The data below is to be returned in full and exactly.
-------------------------
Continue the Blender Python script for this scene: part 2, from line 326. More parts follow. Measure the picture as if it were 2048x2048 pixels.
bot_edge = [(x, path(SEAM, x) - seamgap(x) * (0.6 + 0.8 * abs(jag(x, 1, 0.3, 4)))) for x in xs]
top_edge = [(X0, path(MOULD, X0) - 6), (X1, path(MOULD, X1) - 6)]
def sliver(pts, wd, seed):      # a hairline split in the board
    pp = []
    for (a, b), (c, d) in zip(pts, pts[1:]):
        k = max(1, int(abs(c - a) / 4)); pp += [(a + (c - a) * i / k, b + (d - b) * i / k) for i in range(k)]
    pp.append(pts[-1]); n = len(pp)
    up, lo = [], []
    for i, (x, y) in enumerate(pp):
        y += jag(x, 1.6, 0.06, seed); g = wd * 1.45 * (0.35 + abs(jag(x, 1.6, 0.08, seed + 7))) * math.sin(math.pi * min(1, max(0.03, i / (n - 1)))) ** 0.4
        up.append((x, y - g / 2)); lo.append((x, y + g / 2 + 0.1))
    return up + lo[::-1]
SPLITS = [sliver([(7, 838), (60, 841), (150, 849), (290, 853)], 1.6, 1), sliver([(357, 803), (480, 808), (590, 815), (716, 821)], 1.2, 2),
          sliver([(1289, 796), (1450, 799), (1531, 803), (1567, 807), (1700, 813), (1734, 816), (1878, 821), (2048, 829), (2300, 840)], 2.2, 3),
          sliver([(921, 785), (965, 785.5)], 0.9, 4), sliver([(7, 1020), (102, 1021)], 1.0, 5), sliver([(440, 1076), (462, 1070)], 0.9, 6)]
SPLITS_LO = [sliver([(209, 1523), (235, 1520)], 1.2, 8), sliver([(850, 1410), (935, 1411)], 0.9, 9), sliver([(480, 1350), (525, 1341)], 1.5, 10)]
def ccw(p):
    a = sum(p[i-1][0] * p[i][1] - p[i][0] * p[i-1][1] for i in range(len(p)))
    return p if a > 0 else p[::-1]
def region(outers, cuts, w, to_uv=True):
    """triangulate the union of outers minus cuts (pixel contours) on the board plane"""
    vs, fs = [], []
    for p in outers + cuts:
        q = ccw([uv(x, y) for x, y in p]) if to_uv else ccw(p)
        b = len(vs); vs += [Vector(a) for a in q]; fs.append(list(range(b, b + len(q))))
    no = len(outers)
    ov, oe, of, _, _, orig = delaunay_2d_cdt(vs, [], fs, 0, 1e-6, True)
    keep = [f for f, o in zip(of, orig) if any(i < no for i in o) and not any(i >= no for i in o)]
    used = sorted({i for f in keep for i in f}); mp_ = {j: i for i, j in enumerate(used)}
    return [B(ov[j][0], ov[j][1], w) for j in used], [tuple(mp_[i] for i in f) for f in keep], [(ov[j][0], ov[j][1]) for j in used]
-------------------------
§ **Complete answer**:
Continue the Blender Python script for this scene: part 2, from line 326. More parts follow. Measure the picture as if it were 2048x2048 pixels.
bot_edge = [(x, path(SEAM, x) - seamgap(x) * (0.6 + 0.8 * abs(jag(x, 1, 0.3, 4)))) for x in xs]
top_edge = [(X0, path(MOULD, X0) - 6), (X1, path(MOULD, X1) - 6)]
def sliver(pts, wd, seed):      # a hairline split in the board
    pp = []
    for (a, b), (c, d) in zip(pts, pts[1:]):
        k = max(1, int(abs(c - a) / 4)); pp += [(a + (c - a) * i / k, b + (d - b) * i / k) for i in range(k)]
    pp.append(pts[-1]); n = len(pp)
    up, lo = [], []
    for i, (x, y) in enumerate(pp):
        y += jag(x, 1.6, 0.06, seed); g = wd * 1.45 * (0.35 + abs(jag(x, 1.6, 0.08, seed + 7))) * math.sin(math.pi * min(1, max(0.03, i / (n - 1)))) ** 0.4
        up.append((x, y - g / 2)); lo.append((x, y + g / 2 + 0.1))
    return up + lo[::-1]
SPLITS = [sliver([(7, 838), (60, 841), (150, 849), (290, 853)], 1.6, 1), sliver([(357, 803), (480, 808), (590, 815), (716, 821)], 1.2, 2),
          sliver([(1289, 796), (1450, 799), (1531, 803), (1567, 807), (1700, 813), (1734, 816), (1878, 821), (2048, 829), (2300, 840)], 2.2, 3),
          sliver([(921, 785), (965, 785.5)], 0.9, 4), sliver([(7, 1020), (102, 1021)], 1.0, 5), sliver([(440, 1076), (462, 1070)], 0.9, 6)]
SPLITS_LO = [sliver([(209, 1523), (235, 1520)], 1.2, 8), sliver([(850, 1410), (935, 1411)], 0.9, 9), sliver([(480, 1350), (525, 1341)], 1.5, 10)]
def ccw(p):
    a = sum(p[i-1][0] * p[i][1] - p[i][0] * p[i-1][1] for i in range(len(p)))
    return p if a > 0 else p[::-1]
def region(outers, cuts, w, to_uv=True):
    """triangulate the union of outers minus cuts (pixel contours) on the board plane"""
    vs, fs = [], []
    for p in outers + cuts:
        q = ccw([uv(x, y) for x, y in p]) if to_uv else ccw(p)
        b = len(vs); vs += [Vector(a) for a in q]; fs.append(list(range(b, b + len(q))))
    no = len(outers)
    ov, oe, of, _, _, orig = delaunay_2d_cdt(vs, [], fs, 0, 1e-6, True)
    keep = [f for f, o in zip(of, orig) if any(i < no for i in o) and not any(i >= no for i in o)]
    used = sorted({i for f in keep for i in f}); mp_ = {j: i for i, j in enumerate(used)}
    return [B(ov[j][0], ov[j][1], w) for j in used], [tuple(mp_[i] for i in f) for f in keep], [(ov[j][0], ov[j][1]) for j in used]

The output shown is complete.